Unpublished decisions
- United States v. Lester, 25-11138, appeal from N.D. Tex.
- per curiam (King, Haynes, Ho) (no oral argument), criminal
- Granting Anders motion to withdraw, and dismissing appeal.
- United States v. Hernandez, 25-50412, appeal from W.D. Tex.
- per curiam (Davis, Jones, Ho) (no oral argument), criminal
- Granting Anders motion to withdraw, and dismissing appeal.
- Bishop v. Bennett, 25-60494, appeal from S.D. Miss.
- per curiam (Jones, Richman, Ramirez) (no oral argument), prisoner suit, Bivens claim
- Dismissing as frivolous appeal from dismissal of Bivens claim.
- United States v. Orton, 25-10638, appeal from N.D. Tex.
- per curiam (King, Haynes, Ho) (no oral argument), criminal, sufficiency of evidence, jury instructions
- Affirming conviction of production of child pornography.
- George Kenneth Orton, Jr. raised three challenges: (1) that the evidence was insufficient to prove the images were produced using materials that moved in interstate or foreign commerce; (2) that the district court erred by giving the pattern jury instruction on “affecting commerce”; and (3) that § 2251(a) is facially and as-applied unconstitutional.
- The court rejected all three arguments. On sufficiency, viewing the evidence and all reasonable inferences in the light most favorable to the verdict, a rational jury could find the interstate-commerce element beyond a reasonable doubt. On jury instructions, Orton failed to show an abuse of discretion because the district court followed legally correct pattern instructions that tracked the statute and superseding indictment, and any error was harmless beyond a reasonable doubt. On constitutionality, the arguments were foreclosed by binding circuit precedent in United States v. King, United States v. Bailey, and United States v. Dickson.
- United States v. Swift, 25-50222, appeal from W.D. Tex.
- per curiam (King, Haynes, Ho) (no oral argument), criminal, search and seizure
- Affirming conviction of possessing visual depictions of sexual activities by minors.
- Trevor Swift was convicted of possessing visual depictions of sexual activities by minors. Evidence was discovered on a microSD card found in Swift’s office desk by employees of the Belton Independent School District (BISD); a Temple Police detective then obtained a search warrant and conducted his own search of the card. Swift argued that BISD’s initial warrantless search violated the Fourth Amendment, tainting the subsequent warrant-based search and his related confession.

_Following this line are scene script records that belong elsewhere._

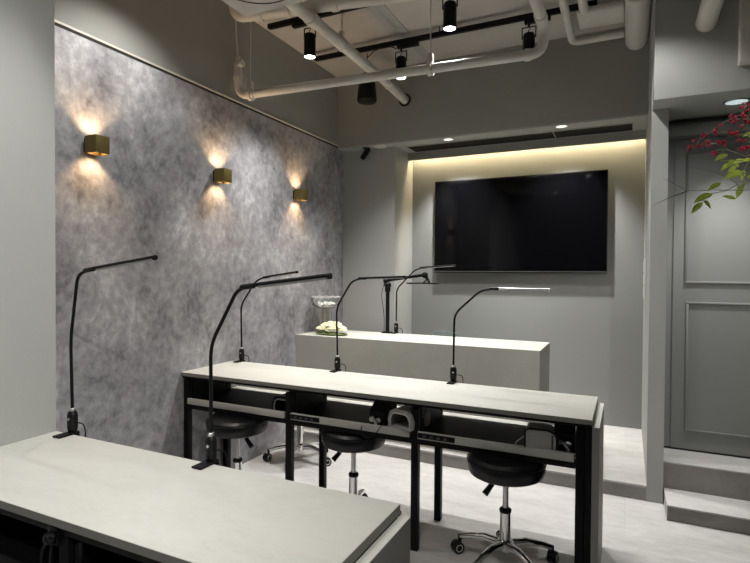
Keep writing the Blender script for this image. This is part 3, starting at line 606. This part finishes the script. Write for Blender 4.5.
bm = bmesh.new(); ball(bm, (0, 0, 0), .0043, (1, 1, .95), 12, 8); ball(bm, (0, 0, -.0043), .001, (1, 1, 1), 6, 4)
proto = link('berry', bm, 'berry', t); proto.location = Vector(BERRIES[0])-O
for p in BERRIES[1:]:
    c = proto.copy(); COL.objects.link(c); c.parent = t; c.location = Vector(p)-O
    s = random.uniform(.85, 1.15); c.scale = (s, s, s)
for a, b in LEAVES:
    a, b = Vector(a), Vector(b); ax = b-a; ln = ax.length; ax.normalize()
    sd = ax.cross(Vector((random.uniform(-.3, .3), -.8, .5))).normalized(); up_ = sd.cross(ax).normalized()
    bm = bmesh.new(); rows = []
    for i in range(9):
        s = i/8; wd = ln*.19*math.sin(PI*min(1, s**.8))**.9+.0003
        cen = a+ax*(ln*s)+up_*(-.10*ln*s*s)
        rows.append([bm.verts.new(cen-sd*wd+up_*wd*.35-O), bm.verts.new(cen-O), bm.verts.new(cen+sd*wd+up_*wd*.35-O)])
    for r0, r1 in zip(rows, rows[1:]):
        for k in (0, 1): bm.faces.new((r0[k], r0[k+1], r1[k+1], r1[k]))
    geo = bmesh.ops.solidify(bm, geom=bm.faces[:], thickness=.0005)
    q = min(joints, key=lambda w: (w-a).length)
    tube(bm, [q-O, a-O], .0007, 5)
    link('leaf', bm, 'leaf', t)

# ------------------------------------------------------------------ camera, world, colour
cam = bpy.data.cameras.new('camera'); co = bpy.data.objects.new('camera', cam); COL.objects.link(co)
cam.sensor_width = 36; cam.lens = 526.862/750*36; cam.clip_start = .02
yaw, pit, rol = math.radians(25.632), math.radians(.9404), math.radians(.3618)
fw = Vector((-math.sin(yaw)*math.cos(pit), math.cos(yaw)*math.cos(pit), -math.sin(pit)))
rt = Vector((math.cos(yaw), math.sin(yaw), 0)); up = rt.cross(fw)
rt, up = rt*math.cos(rol)+up*math.sin(rol), up*math.cos(rol)-rt*math.sin(rol)
mw = Matrix((rt, up, -fw)).transposed().to_4x4(); mw.translation = (0, 0, 1.36)
co.matrix_world = mw
SC.camera = co
w = bpy.data.worlds.new('world'); SC.world = w; w.use_nodes = True
w.node_tree.nodes['Background'].inputs['Color'].default_value = (.05, .05, .05, 1)
w.node_tree.nodes['Background'].inputs['Strength'].default_value = .2
vs = SC.view_settings
vs.view_transform = 'Standard'; vs.look = 'None'; vs.gamma = 1.0; vs.use_curve_mapping = False; vs.exposure = 0.5
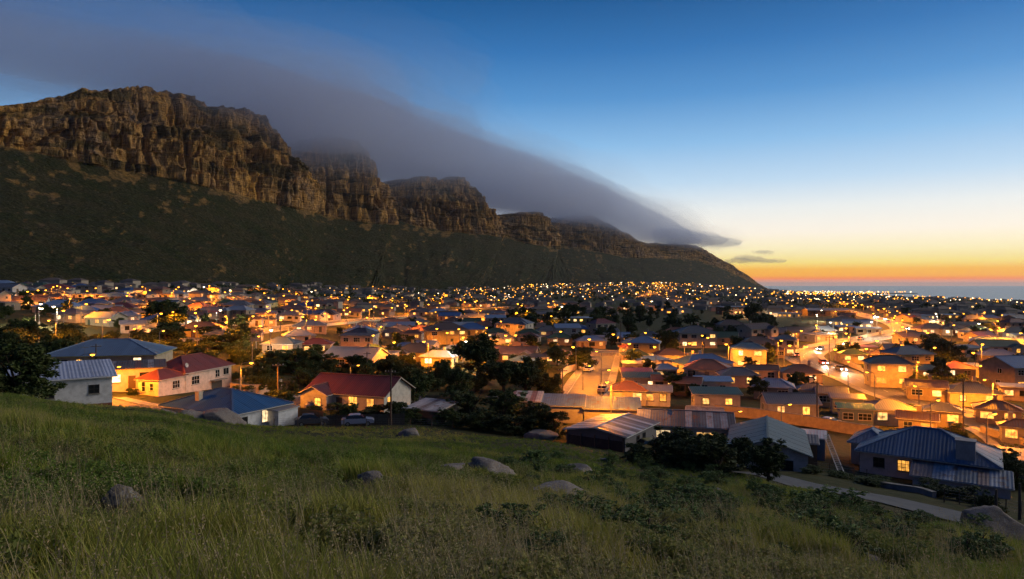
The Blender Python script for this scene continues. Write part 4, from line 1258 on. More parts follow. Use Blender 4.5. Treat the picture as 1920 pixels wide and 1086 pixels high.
def gen_house(px, py, wpx, rc_, wc_, st, kind, lit, yaw, X=None, Y=None, L=None):
    if X is None:
        X, Y, _ = hit(px, py)
        L = min(max(wpx * Y / FPX / (abs(math.cos(R(yaw))) + 0.55 * abs(math.sin(R(yaw)))), 5.0), 26.0)
    W = L * random.uniform(0.58, 0.75) if kind != 'mono' else L * 0.5
    W = min(W, 10.5)
    ex, ey = rc2(0, 0, yaw)
    cx, cyy = X + ey.x * W / 2, Y + ey.y * W / 2
    h = 2.75 * st
    rise = {'hip': min(W * 0.24, 2.3), 'gable': min(W * 0.22, 2.0), 'mono': W * 0.16, 'flat': 0.3}[kind]
    bl = dict(cx=0, cy=0, L=L, W=W, h=h, roof=kind, rise=rise, over=0.4, rc=rc_, ridge='x', fall='f', hip=random.uniform(0.45, 0.6))
    blocks = [bl]
    if kind in ('hip', 'gable') and L > 10 and random.random() < 0.5:
        sx = random.choice((-1, 1)); w2 = L * random.uniform(0.3, 0.4)
        blocks.append(dict(cx=sx * (L / 2 - w2 / 2 - 0.2), cy=-W / 2 - 1.0, L=w2, W=3.0, h=h - 0.15, roof=kind, ridge='y', rise=rise * 0.6, over=0.35, rc=rc_))
    far_ = Y > 330
    o = house('-', cx, cyy, yaw, blocks, wc_, sheets=0, gutter=Y < 420)
    houses.append(dict(o=o, X=cx, Y=cyy, rc=rc_, wc=wc_, st=st, kind=kind, lit=lit))
    PLACED.append((cx, cyy, max(L, W) * 0.55))
    # windows along the front and the sides
    n = max(2, int(L / 3.2))
    slots = [-L / 2 + L * (i + 0.5) / n for i in range(n)]
    dslot = random.randrange(n)
    left = lit
    order = list(range(n)); random.shuffle(order)
    litset = set()
    for s_ in range(st):
        for i in order:
            if s_ == 0 and i == dslot and n > 2: continue
            if left > 0: litset.add((s_, i)); left -= 1
    front_of = {}
    for s_ in range(st):
        for i in range(n):
            u = slots[i]; bb = bl; uu = u
            if len(blocks) > 1 and abs(u - blocks[1]['cx']) < blocks[1]['L'] / 2 + 0.4:
                bb = blocks[1]; uu = u - blocks[1]['cx']
                uu = max(-blocks[1]['L'] / 2 + 0.8, min(blocks[1]['L'] / 2 - 0.8, uu))
                if (s_, id(bb)) in front_of: continue
                front_of[(s_, id(bb))] = 1; uu = 0
            if s_ == 0 and i == dslot and bb is bl and n > 2:
                door(o, bl, 'f', u, random.choice([(0.12, 0.06, 0.04), (0.05, 0.07, 0.05), (0.2, 0.18, 0.16), (0.06, 0.06, 0.07)])); continue
            l_ = random.choice((0, 0, 1, 1, 2)) if (s_, i) in litset else None
            ww = random.choice((1.1, 1.5, 1.5, 1.9)); hh = random.choice((1.1, 1.25)) if h - 2.75 * s_ > 2.4 else 0.9
            if kind == 'mono': hh = 1.0
            ww = min(ww, bb['L'] - 0.5)
            window(o, bb, 'f', uu, 2.75 * s_ + 1.5, ww, hh, l_, 2 if ww < 1.8 else 3, 2 if Y < 300 else 1, random.random() < 0.3, Y < 260, far_)
    for s_ in range(st):
        for f_ in ('l', 'r'):
            if (f_ == 'r' and yaw < 4) or (f_ == 'l' and yaw > -4) or True:
                window(o, bl, f_, random.uniform(-0.2, 0.2) * W, 2.75 * s_ + 1.5, 1.1, 1.1, (random.choice((0, 1)) if left > 0 and random.random() < 0.5 else None), 2, 1, False, False, far_)
    if random.random() < 0.35 and kind in ('hip', 'gable'):
        chimney(o, random.uniform(-0.25, 0.25) * L, 0.3, h + rise * 0.5, h + rise + 0.9, 0.6, 0.5, wc_)
    return o


for r_ in MID: gen_house(*r_)

# landmark pieces among the houses -------------------------------------------------
# water works block with two masts under the slope
X, Y, z = hit(628, 537)
s_ = Y / FPX
b1 = dict(L=24 * s_, W=10 * s_, h=9 * s_, roof='flat', rise=0.1, over=0.2, rc=(0.20, 0.17, 0.15)); b2 = dict(cx=-20 * s_, cy=0, L=18 * s_, W=8 * s_, h=6.5 * s_, roof='flat', rise=0.1, over=0.2, rc=(0.16, 0.14, 0.12))
o = house('bare block building with two thin masts at the foot of the mountain slope', X, Y + 4, 0, [b1, b2], (0.34, 0.26, 0.20), name='pump_station', cat='building', group='large buildings of the town')
for dx in (-3.0, 0.4):
    m = MB(); m.tube([(0, 0, 0), (0, 0, 15 * s_)], [0.25, 0.12], 6); mesh_obj('mast', m.mesh('mast', m_metal), None, o, (dx * s_ * 2, 0, 9 * s_))
for i in range(3): window(o, b1, 'f', (-8 + 8 * i) * s_, 5 * s_, 2.2, 1.6, 0 if i == 1 else None, 2, 1, False, False, True)
PLACED.append((X, Y, 24))
# warehouse beside the main road
X, Y, z = hit(1563, 593)
s_ = Y / FPX
b1 = dict(L=78 * s_, W=34 * s_, h=10 * s_, roof='gable', rise=3.6 * s_, over=0.3, rc=(0.30, 0.25, 0.23))
o = house('large warehouse with long pale roof beside the bright far bend of the road', X, Y + 12, -6, [b1], (0.12, 0.09, 0.07), name='warehouse', cat='warehouse', group='large buildings of the town')
for i in range(4): window(o, b1, 'f', (-30 + 18 * i) * s_, 5 * s_, 3.5, 2.0, None, 4, 1, True, False, True)
m = MB(); m.box(-2.4, 2.4, -b1['W'] / 2 - 0.08, -b1['W'] / 2 - 0.004, 0, 4.2); mesh_obj('roller_door', m.mesh('roller_door', m_metal), None, o, (8 * s_, 0, 0))
PLACED.append((X, Y + 12, 20))

# ------------------------------------------------------------------ filler houses where the photo shows more roofs than can be read one by one
YTOP = ([-60, 0, 250, 500, 640, 800, 900, 1000, 1200, 1260, 1400, 1500, 1700, 1900, 1990], [542, 541, 539, 540, 535, 546, 543, 535, 531, 532, 541, 549, 556, 564, 566])


def blocked(px, py):
    return (615 < py < 690 and px < 470) or (py > 665 and px < 480) or (592 < py < 632 and 1170 < px < 1560) or (py > 690 and px < 1080) or (596 < py < 628 and 1030 < px < 1240) or (625 < py < 692 and 1728 < px < 1812) or (px < 120 and 585 < py < 640) or (625 < py < 745 and 480 < px < 640 and py > 672) \
        or (635 < py < 690 and 860 < px < 945) or (py > 770 and px > 1340) or (720 < py and 1600 < px < 1920) or (548 < py < 557 and 1600 < px < 1720)


def free(x, y, r, gap=1.5):
    for a, b_, c_ in PLACED:
        if (a - x) ** 2 + (b_ - y) ** 2 < (c_ + r + gap) ** 2: return False
    return True


ROADPX = []
for ri in (0, 1, 5):
    C_ = ROADS[ri][0]
    for x_, y_ in C_[::2]:
        if y_ > 90: ROADPX.append(proj(x_, y_, zland(x_, y_)))
ROADPX = np.array(ROADPX)


def hides_road(px, py, Y, L):
    w_ = L * FPX / Y * 0.6; h_ = 4.2 * FPX / Y
    return bool(np.any((np.abs(ROADPX[:, 0] - px) < w_) & (ROADPX[:, 1] < py) & (ROADPX[:, 1] > py - h_)))


fill = []
palR = [GREY, GREY, BROWN, BROWN, DGREY, PBLUE, TERRA, GREEN, MAROON, SILVER, BLUE]; palW = [WHITE, CREAM, CREAM, PINK, TAN, WARM, YEL]
tries = 0
while len(fill) < 1150 and tries < 14000:
    tries += 1
    px = random.uniform(-40, 1970)
    yt = float(np.interp(px, *YTOP))
    py = yt + (735 - yt) * random.random() ** 3.0
    if blocked(px, py): continue
    X, Y, z = hit(px, py)
    if z < 2.0 or Y > 3000: continue
    L = random.uniform(8.5, 14.5) * (1.0 if Y < 700 else 1.2)
    cx, cyy = X, Y + 3.5
    if hides_road(px, py, Y, L): continue
    if not free(cx, cyy, L * 0.5, 1.0 if Y < 600 else 3.0): continue
    if road_dist(cx, cyy) < L * 0.42 + 1.2: continue
    PLACED.append((cx, cyy, L * 0.5))
    fill.append((Y, X, px, py, L))
fill.sort()
N_IND = 300 - len(houses) - 2 - 13
for Y, X, px, py, L in fill[:N_IND]:
    gen_house(px, py, 0, random.choice(palR), random.choice(palW), 1 if random.random() < 0.85 else 2, random.choice(('hip', 'hip', 'gable', 'gable', 'flat')), random.choice((0, 1, 1, 2, 3)), random.uniform(-30, 30), X, Y, L)

# labels: rows counted from the grass hill upwards, ordinals from the left
houses.sort(key=lambda d: d['Y'])
KN = {'hip': 'hipped', 'gable': 'gabled', 'mono': 'lean-to', 'flat': 'flat'}
rowsz = 24
for k in range(0, len(houses), rowsz):
    rw = sorted(houses[k:k + rowsz], key=lambda d: d['X'] / d['Y'])
    for i, d in enumerate(rw):
        d['o']['label'] = '%s %shouse, %s %s roof, %s from left in %s row above hill' % (WN.get(id(d['wc']), 'plain'), 'two-storey ' if d['st'] > 1 else '', RN.get(id(d['rc']), 'bluish'), KN[d['kind']], ordn(i + 1), ordn(k // rowsz + 1))

# everything farther: one mass of small houses
mf = MB()
wall_f = [simple_mat('far_wall_light', (0.36, 0.31, 0.25), (0.24, 0.20, 0.16), 0.02), simple_mat('far_roof', (0.09, 0.085, 0.09), (0.14, 0.10, 0.08), 0.02), m_litfar[0], m_litfar[1], m_litfar[2]]
for Y, X, px, py, L in fill[N_IND:]:
    z = zland(X, Y)
    W = L * 0.65; h = 2.9 if random.random() < 0.8 else 5.6; ri = 1.7
    M = Matrix.Translation((X, Y + W / 2, z)) @ Matrix.Rotation(random.uniform(-0.6, 0.6), 4, 'Z')
    mf.box(-L / 2, L / 2, -W / 2, W / 2, -3, h, M, 0)
    o_ = 0.4
    q = [M @ Vector(p) for p in ((-L / 2 - o_, -W / 2 - o_, h), (L / 2 + o_, -W / 2 - o_, h), (L / 2 + o_, W / 2 + o_, h), (-L / 2 - o_, W / 2 + o_, h), (-L / 2 + W / 2, 0, h + ri), (L / 2 - W / 2, 0, h + ri))]
    mf.poly([q[0], q[1], q[5], q[4]], None, 1); mf.poly([q[1], q[2], q[5]], None, 1); mf.poly([q[2], q[3], q[4], q[5]], None, 1); mf.poly([q[3], q[0], q[4]], None, 1)
    for k in range(random.choice((0, 1, 1, 2))):
        u = random.uniform(-0.4, 0.35) * L
        mi = random.choice((2, 2, 3, 4))
        mf.box(u, u + 1.5, -W / 2 - 0.06, -W / 2 - 0.01, 0.9, 2.2, M, mi)
if mf.v:
    o = mesh_obj('far_houses', mf.mesh('far_houses', wall_f))
    tag(o, 'mass of small far houses filling the town up to the mountain foot', 'houses', kind='stuff')
print('houses', len(houses), 'far', len(fill) - N_IND)

# ------------------------------------------------------------------ street lamps
pole_m = MB(); pole_m.tube([(0, 0, -1), (0, 0, 3), (0, 0, 6.6)], [0.11, 0.09, 0.06], 8)
pole_me = pole_m.mesh('pole', m_metal)
arm_m = MB(); arm_m.tube([(0, 0, 6.5), (0.12, 0, 6.9), (0.5, 0, 7.1), (1.1, 0, 7.15)], [0.05, 0.045, 0.04, 0.04], 6)
arm_me = arm_m.mesh('arm', m_metal)
head_m = MB()
for i in range(6):
    pass
head_m.tube([(1.0, 0, 7.15), (1.15, 0, 7.17), (1.45, 0, 7.18), (1.75, 0, 7.16), (1.9, 0, 7.12)], [0.05, 0.12, 0.17, 0.13, 0.04], 8)
head_me = head_m.mesh('lamp_head', m_metal)


def lens_mesh(r, mat):
    m = MB()
    n = 8
    rings = [(0.0, 0.92), (0.45, 0.80), (0.8, 0.45), (0.98, 0.1)]
    pts = []
    for zz, rr_ in rings:
        for k in range(n):
            a = 2 * math.pi * k / n
            pts.append((1.5 + r * rr_ * math.cos(a) * 1.2, r * rr_ * math.sin(a), 7.08 - r * zz * 0.8))
    m.v = pts
    for i in range(len(rings) - 1):
        for k in range(n):
            m.f.append((i * n + k, i * n + (k + 1) % n, (i + 1) * n + (k + 1) % n, (i + 1) * n + k)); m.uv.append(None); m.mi.append(0)
    m.f.append(tuple(range((len(rings) - 1) * n, len(rings) * n))); m.uv.append(None); m.mi.append(0)
    return m.mesh('lens', mat)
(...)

- The Fifth Circuit applied the good-faith exception’s “close enough” doctrine from United States v. Massi. The sole question was whether BISD’s prior conduct was “close enough to the line of constitutional validity” that an objectively reasonable officer would believe the warrant affidavit information was untainted. The court concluded that it would not be objectively unreasonable for the detective to believe BISD’s warrantless search was constitutional, because the record was unclear as to whether Swift owned or had a reasonable expectation of privacy in the microSD card. Because there was a reasonable view of the evidence supporting the detective’s good-faith reliance on the warrant, the judgment was affirmed.